Written request
Below is a listing. Return the lines from the one that contains "Write a Blender" to the one that contains "W.node_tree.nodes['Background'].inputs[1].default_value = 0.78", both ends included, verbatim and with no pictures.

Extracted entries
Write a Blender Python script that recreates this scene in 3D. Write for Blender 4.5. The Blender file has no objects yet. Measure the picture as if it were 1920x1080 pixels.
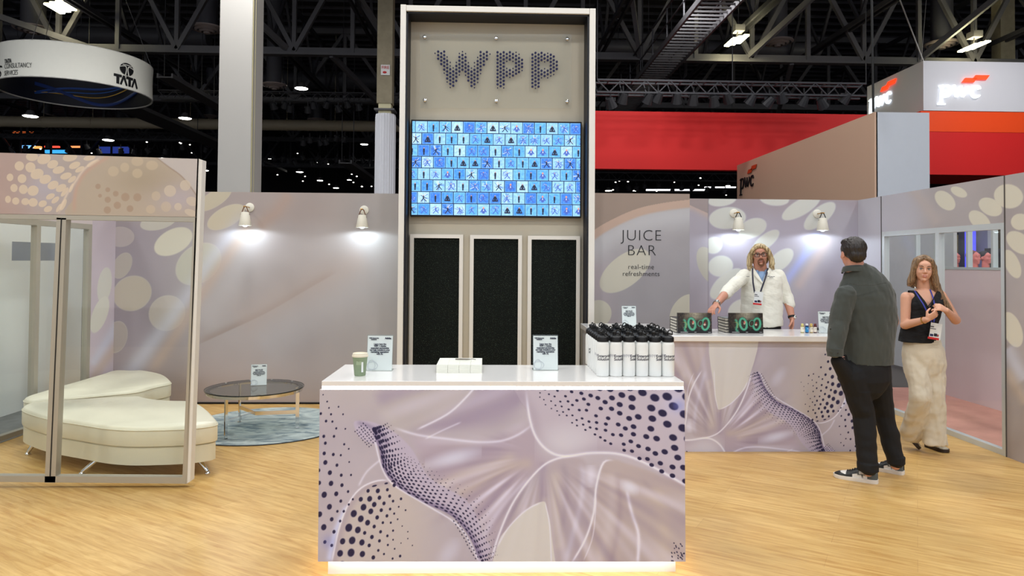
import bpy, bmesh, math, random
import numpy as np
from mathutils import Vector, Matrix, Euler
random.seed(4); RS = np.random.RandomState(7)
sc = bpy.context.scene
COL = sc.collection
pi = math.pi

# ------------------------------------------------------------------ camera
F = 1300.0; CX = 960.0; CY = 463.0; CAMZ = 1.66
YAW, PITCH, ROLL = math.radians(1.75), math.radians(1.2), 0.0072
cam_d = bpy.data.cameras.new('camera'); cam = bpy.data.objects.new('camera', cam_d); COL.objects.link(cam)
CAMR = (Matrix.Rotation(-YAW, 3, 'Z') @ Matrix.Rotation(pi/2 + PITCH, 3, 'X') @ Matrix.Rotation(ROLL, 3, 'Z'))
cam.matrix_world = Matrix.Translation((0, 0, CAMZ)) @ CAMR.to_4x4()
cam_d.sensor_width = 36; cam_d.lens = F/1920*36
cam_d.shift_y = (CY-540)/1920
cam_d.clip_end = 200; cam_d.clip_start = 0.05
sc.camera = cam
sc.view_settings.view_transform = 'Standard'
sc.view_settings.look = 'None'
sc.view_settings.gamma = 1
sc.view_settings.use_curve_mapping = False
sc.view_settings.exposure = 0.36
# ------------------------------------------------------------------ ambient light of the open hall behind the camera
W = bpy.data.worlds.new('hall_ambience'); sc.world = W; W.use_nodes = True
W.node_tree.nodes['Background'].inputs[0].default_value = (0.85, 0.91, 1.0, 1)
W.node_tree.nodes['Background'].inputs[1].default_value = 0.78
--
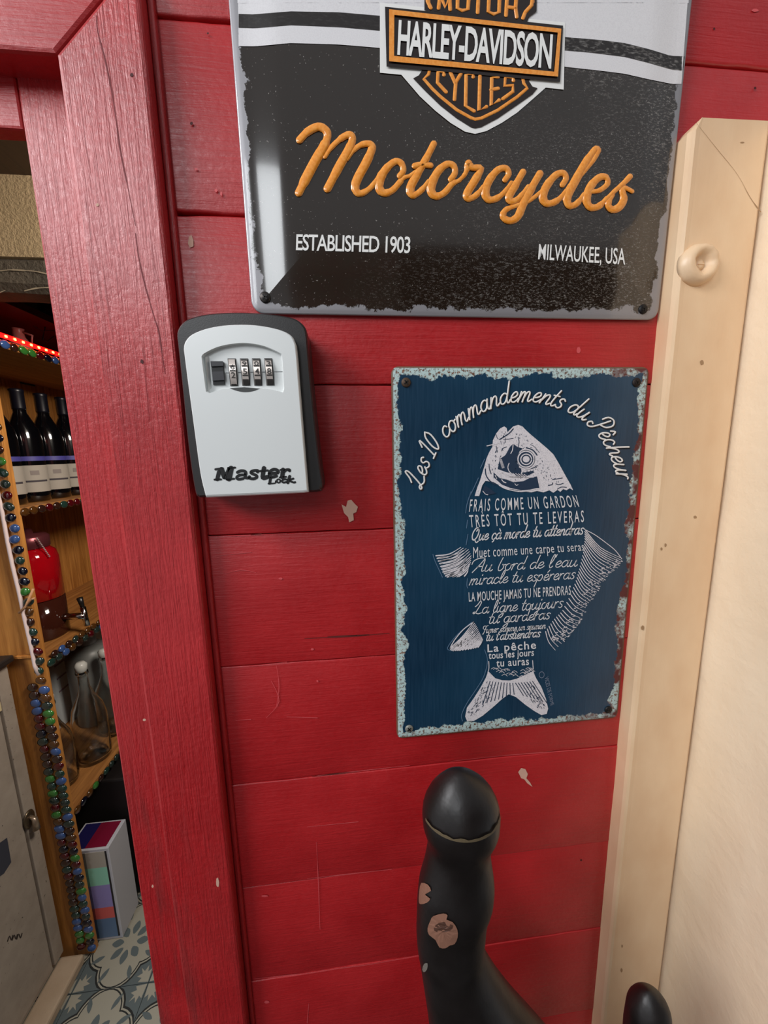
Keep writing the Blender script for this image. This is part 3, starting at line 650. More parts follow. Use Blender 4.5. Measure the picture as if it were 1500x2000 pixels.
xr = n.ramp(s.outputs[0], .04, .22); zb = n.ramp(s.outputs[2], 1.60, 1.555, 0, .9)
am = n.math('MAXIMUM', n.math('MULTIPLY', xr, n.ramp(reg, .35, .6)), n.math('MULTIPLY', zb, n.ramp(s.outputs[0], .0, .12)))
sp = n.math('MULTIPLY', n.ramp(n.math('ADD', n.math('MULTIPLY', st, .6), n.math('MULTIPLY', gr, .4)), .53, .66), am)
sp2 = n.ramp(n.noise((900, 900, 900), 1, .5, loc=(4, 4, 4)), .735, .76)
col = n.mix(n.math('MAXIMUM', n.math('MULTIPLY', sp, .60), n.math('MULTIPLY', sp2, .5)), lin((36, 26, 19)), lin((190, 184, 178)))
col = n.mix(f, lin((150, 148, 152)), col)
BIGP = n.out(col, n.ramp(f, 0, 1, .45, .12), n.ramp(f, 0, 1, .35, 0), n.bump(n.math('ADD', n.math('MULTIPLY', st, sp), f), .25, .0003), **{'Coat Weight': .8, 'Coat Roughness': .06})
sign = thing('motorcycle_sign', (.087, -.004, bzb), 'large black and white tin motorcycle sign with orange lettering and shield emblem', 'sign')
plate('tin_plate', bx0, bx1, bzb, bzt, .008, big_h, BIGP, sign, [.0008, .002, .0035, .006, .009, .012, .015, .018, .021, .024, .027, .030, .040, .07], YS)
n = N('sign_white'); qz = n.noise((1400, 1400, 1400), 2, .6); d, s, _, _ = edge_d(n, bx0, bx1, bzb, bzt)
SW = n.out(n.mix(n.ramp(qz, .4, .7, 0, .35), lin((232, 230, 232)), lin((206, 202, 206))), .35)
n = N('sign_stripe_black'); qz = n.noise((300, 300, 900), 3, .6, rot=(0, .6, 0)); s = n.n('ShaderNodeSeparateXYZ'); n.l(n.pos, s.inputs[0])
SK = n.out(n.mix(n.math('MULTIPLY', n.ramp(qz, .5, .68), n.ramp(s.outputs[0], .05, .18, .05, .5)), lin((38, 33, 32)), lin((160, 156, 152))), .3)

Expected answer
Write a Blender Python script that recreates this scene in 3D. Write for Blender 4.5. The Blender file has no objects yet. Measure the picture as if it were 1920x1080 pixels.
import bpy, bmesh, math, random
import numpy as np
from mathutils import Vector, Matrix, Euler
random.seed(4); RS = np.random.RandomState(7)
sc = bpy.context.scene
COL = sc.collection
pi = math.pi

# ------------------------------------------------------------------ camera
F = 1300.0; CX = 960.0; CY = 463.0; CAMZ = 1.66
YAW, PITCH, ROLL = math.radians(1.75), math.radians(1.2), 0.0072
cam_d = bpy.data.cameras.new('camera'); cam = bpy.data.objects.new('camera', cam_d); COL.objects.link(cam)
CAMR = (Matrix.Rotation(-YAW, 3, 'Z') @ Matrix.Rotation(pi/2 + PITCH, 3, 'X') @ Matrix.Rotation(ROLL, 3, 'Z'))
cam.matrix_world = Matrix.Translation((0, 0, CAMZ)) @ CAMR.to_4x4()
cam_d.sensor_width = 36; cam_d.lens = F/1920*36
cam_d.shift_y = (CY-540)/1920
cam_d.clip_end = 200; cam_d.clip_start = 0.05
sc.camera = cam
sc.view_settings.view_transform = 'Standard'
sc.view_settings.look = 'None'
sc.view_settings.gamma = 1
sc.view_settings.use_curve_mapping = False
sc.view_settings.exposure = 0.36
# ------------------------------------------------------------------ ambient light of the open hall behind the camera
W = bpy.data.worlds.new('hall_ambience'); sc.world = W; W.use_nodes = True
W.node_tree.nodes['Background'].inputs[0].default_value = (0.85, 0.91, 1.0, 1)
W.node_tree.nodes['Background'].inputs[1].default_value = 0.78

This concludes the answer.